As the strike zone illustrates, sports might seem like clear contexts for automated enforcement. Robot refs are within reach technologically—in fact, they are often used for unofficial purposes—yet have faced strong resistance as substitutes for human judgment. Why? Perhaps justifications are sentimental: heartstrings and custom win out over efficiency. Or ontological: the game just wouldn’t be what it is were it officiated by robots rather than people. Or sometimes based on integrity: using instant replay may disrupt the gentility of sports like golf, consider the “gentleman’s game” (in which players traditionally call their own penalties). These sorts of sociocultural factors tend to be undertheorized in emerging contexts of automation, and we might look to sports to help us recognize them.

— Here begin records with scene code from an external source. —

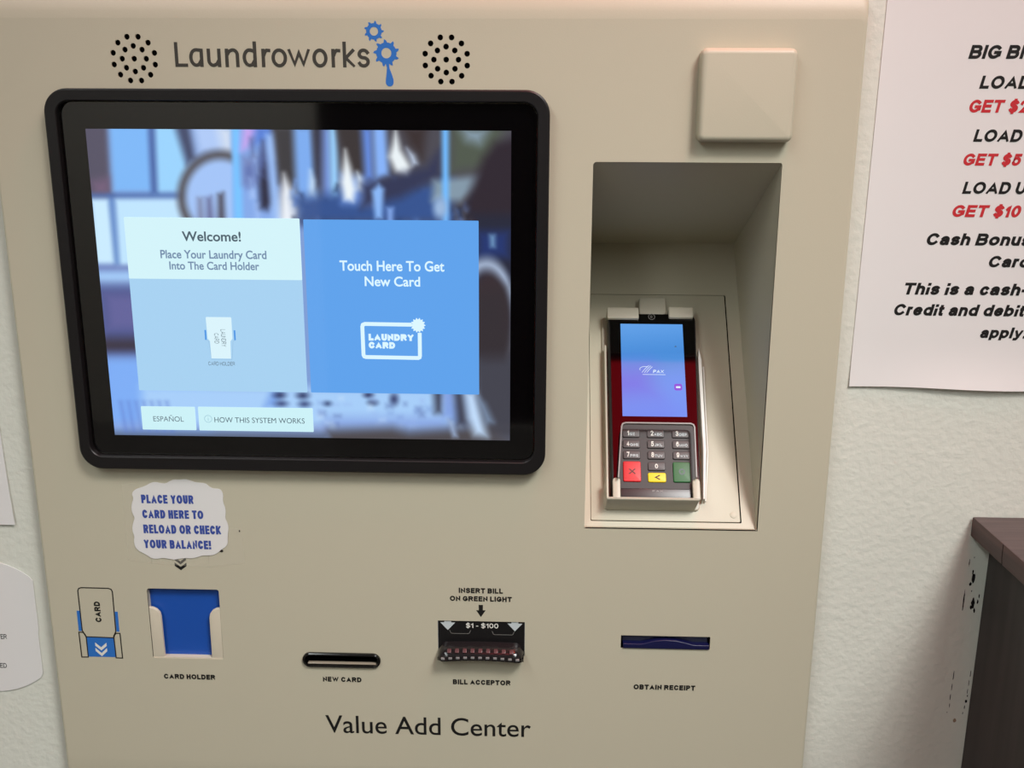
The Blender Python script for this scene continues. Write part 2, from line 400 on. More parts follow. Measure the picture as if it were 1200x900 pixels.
def text(fr, polys, x0, x1, base, cap, h, m, parent, name='lettering', rise=0.0, label=None):
    """fit the word's ink between x0 and x1, baseline and cap height given (mm)"""
    lo = min(q[0] for p in polys for q in p); hi = max(q[0] for p in polys for q in p); k = (x1 - x0) / (hi - lo)
    verts, faces = [], []
    for p in polys:
        i0 = len(verts)
        for q in p:
            a = x0 + (q[0] - lo) * k
            verts.append(fr(a, base + q[1] * cap + rise * (a - x0) / (x1 - x0), h + (.02 * q[2] if len(q) > 2 else 0)))
        faces.append(list(range(i0, i0 + len(p))))
    me = to_mesh(name, verts, faces); bm = bmesh.new(); bm.from_mesh(me)
    bmesh.ops.remove_doubles(bm, verts=bm.verts, dist=1e-6)
    bm.to_mesh(me); bm.free(); me.update()
    n = Vector(fr(0, 0, 1)) - Vector(fr(0, 0, 0))
    for p in me.polygons:
        if p.normal.dot(n) < 0: p.flip()
    o = link(name, me, m, parent)
    if label: o['label'] = label
    return o
def S(s, t=.2, **k): return stroke_text(s, t, **k)
def B(s, bold=0.0, **k): return font_polys(s, bold, **k)
def line_art(name, fr, paths, t, h, m, parent, label=None, thick=.12):
    """paths: list of (pts, closed)"""
    bm = bmesh.new()
    for pts, cl in paths:
        for q in ribbon(pts, t, cl): add_quad(bm, fr, q, h)
    o = link(name, bm_mesh(name, bm), m, parent)
    if label: o['label'] = label
    return o
def add_quad(bm, fr, q, h):
    bm.faces.new([bm.verts.new(fr(v[0], v[1], h)) for v in q])

# ---------------------------------------------------------------- room shell
def boxmesh(name, x0, x1, y0, y1, z0, z1):
    v = [(x, y, z) for x in (x0, x1) for y in (y0, y1) for z in (z0, z1)]
    f = [(0, 1, 3, 2), (4, 6, 7, 5), (0, 4, 5, 1), (2, 3, 7, 6), (0, 2, 6, 4), (1, 5, 7, 3)]
    return to_mesh(name, v, f)
WX0, WX1, WY0, WZ1 = -2.4, 2.6, -3.7, 2.7
wall_back = struct('wall_back', bm_mesh('wall_back', plate_bm(face, [(WX0 * 1000, 0), (WX1 * 1000, 0), (WX1 * 1000, WZ1 * 1000), (WX0 * 1000, WZ1 * 1000)],
                   [rr(-214, 387, 790, 1392, 4)], -212, -12)), 'wall')
struct('floor', boxmesh('floor', WX0 - .1, WX1 + .1, WY0 - .1, .22, -.08, 0), 'floor')
struct('ceiling', boxmesh('ceiling', WX0 - .1, WX1 + .1, WY0 - .1, .22, WZ1, WZ1 + .08), 'ceil')
struct('wall_left', boxmesh('wall_left', WX0 - .1, WX0, WY0 - .1, .22, 0, WZ1), 'roomwall')
struct('wall_right', boxmesh('wall_right', WX1, WX1 + .1, WY0 - .1, .22, 0, WZ1), 'roomwall')
fwall = lambda a, b, h: (a * MM, WY0 - .1 + h * MM, b * MM)
struct('wall_front', bm_mesh('wall_front', plate_bm(fwall, [(-2500, 0), (2700, 0), (2700, 2700), (-2500, 2700)], [[(-820, 1), (520, 1), (520, 2150), (-820, 2150)]], 0, 100)), 'roomwall')
struct('dark_reflection_panel', bm_mesh('dark_reflection_panel', plate_bm(fwall, [(-818, 2), (518, 2), (518, 2148), (-818, 2148)], [], 20, 70)), 'panelwood')  # unseen dark panel, added to darken the right of the glass reflection

# ---------------------------------------------------------------- kiosk
kiosk = empty('card_kiosk', (.0865, .012, .794), 'large beige laundry card machine set in the wall, with touchscreen and slots', 'vending kiosk')
FX0, FX1, FZ0, FZ1 = -220., 393., 798., 1389.
PLX0, PLX1, PLZ0, PLZ1 = 210.4, 344.0, 1014.5, 1293.0
def speaker_holes(cx, cz):
    out = [(cx, cz)]
    out += [(cx + 8.6 * math.sin(math.radians(45 * k)), cz + 8.6 * math.cos(math.radians(45 * k))) for k in range(8)]
    out += [(cx + 15.2 * math.sin(math.radians(15 + 30 * k)), cz + 15.2 * math.cos(math.radians(15 + 30 * k))) for k in range(12)]
    return out
SPK = ((-114.2, 1362.0), (106.2, 1362.0))
holes = [circ(x, z, 2.0, 14) for c in SPK for x, z in speaker_holes(*c)]
holes += [rr(PLX0, PLX1, PLZ0, PLZ1, (1.5, 2.5, .8, .8), 4)]
HX0, HX1, HZ0, HZ1 = -140.0, -81.6, 894.0, 955.9
holes += [rr(HX0, HX1, HZ0, HZ1, (2, 2, .8, .8), 4)]
holes += [rr(-14.5, 45.7, 891.0, 900.4, 4.6, 8)]
holes += [rr(241.9, 313.1, 911.6, 922.8, .4, 2)]
holes += [rr(94.6, 164.7, 902.4, 932.6, .4, 2)]
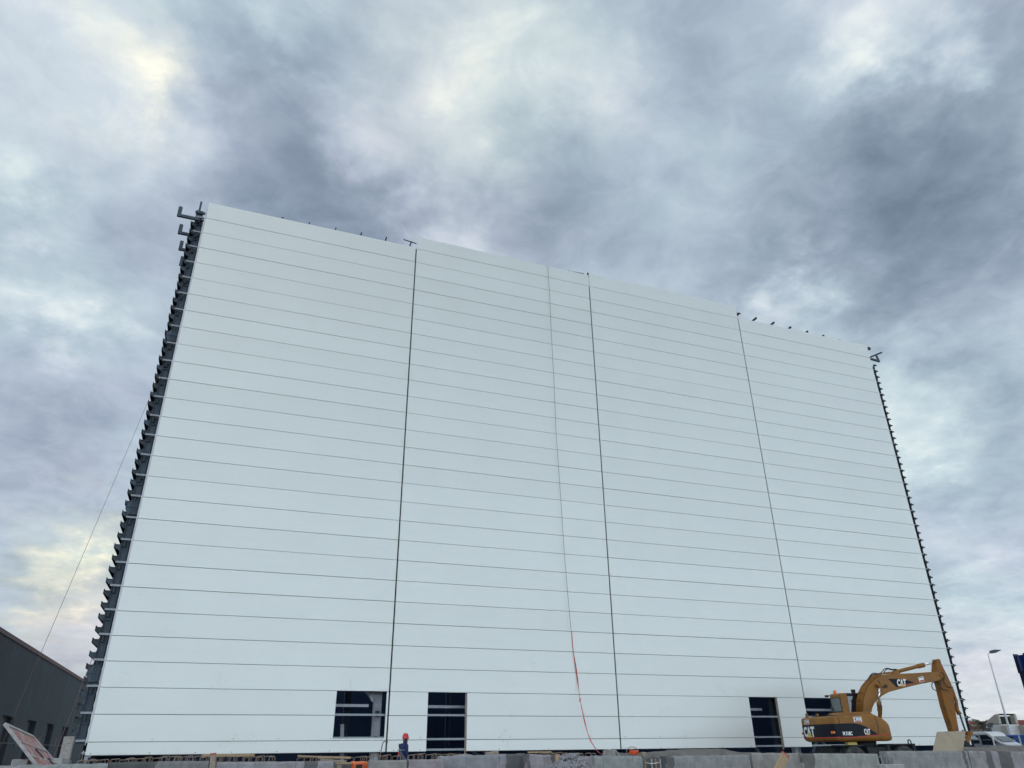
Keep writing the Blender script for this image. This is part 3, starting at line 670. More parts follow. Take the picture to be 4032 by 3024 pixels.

We survey these debates across a range of sports. We look closely at automation and augmentation of human referees, and the role of instant replay technologies in providing technological accounts that justify or contradict on field determinations. We consider what types of rules are most likely to be automated, and what avenues are contemplated for override. Finally, we show how debates about robot refs in sports can further more complex, nuanced conversations in robotics policy.